I am planning to finish the seams of this blouse on my serger, but since I may have to take out the shoulder seams again, I did a self-fabric HongKong finish on them. I think it's a bit bulky, and may show through the shirt. But I would have to serge before putting on the collar, then if I have to take the seam out, there will not be enough of it left. The side seams and sleeve seams, I will eventually serge.

I made up the collar, remembering from before that the dots on the stand and collar are essential and have to be placed exactly to get the collar to fit onto the band. I am still not sure whether the seamline should be extended beyond the dots, or should stop there. Of ocurse, my machine decided to act up during the topstitching. An annoyance, but I dont think it shows too much -- it's where the band and collar join.

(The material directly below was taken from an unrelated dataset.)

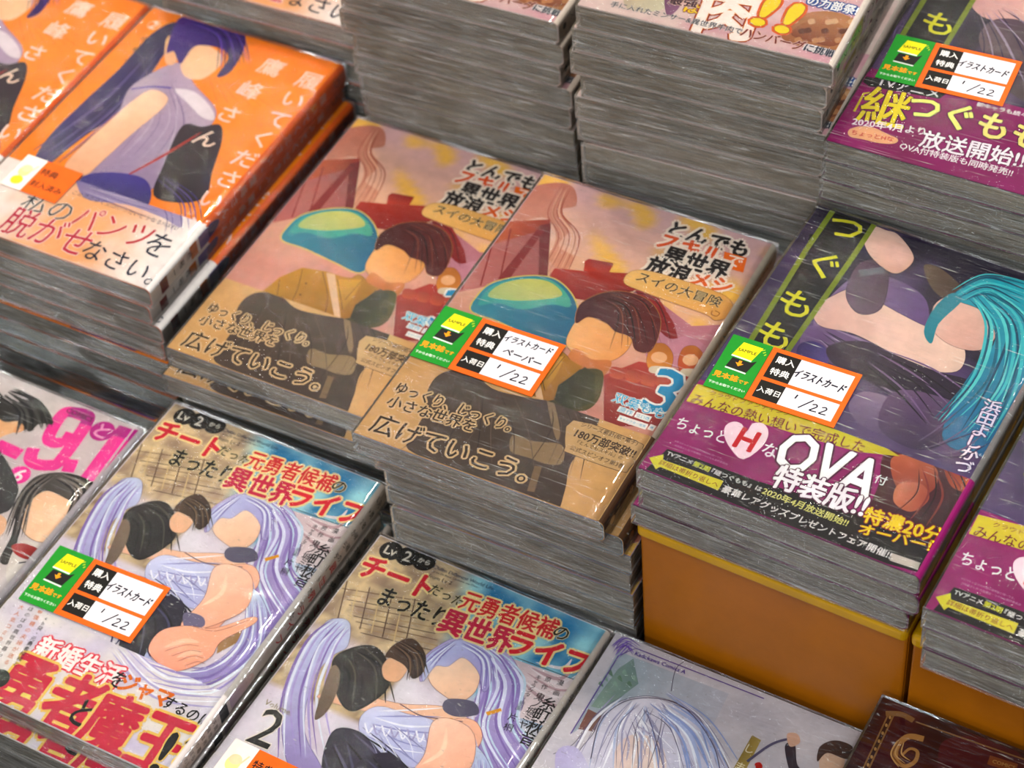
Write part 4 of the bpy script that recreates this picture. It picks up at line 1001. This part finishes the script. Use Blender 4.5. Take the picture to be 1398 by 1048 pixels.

I also tried some circles of stitching at the center back of the under collar to see how it works to keep the collar up. I am not even sure this style will look good with the collar standing up in the back, but I wanted to try the technique, and it can always be folded over anyway.

I ran into some interfacing problems. I pre-shrunk the I/F but I don't think it was shrunk enough..I am a bit worried how this will come out in the wash, but I did not have any fabric leftover to re-cut, so I will just have to give it careful laundering and hope for the best.

I left the project after getting the collar ready to stitch on. I don't like to sew collars at night after several hours of work.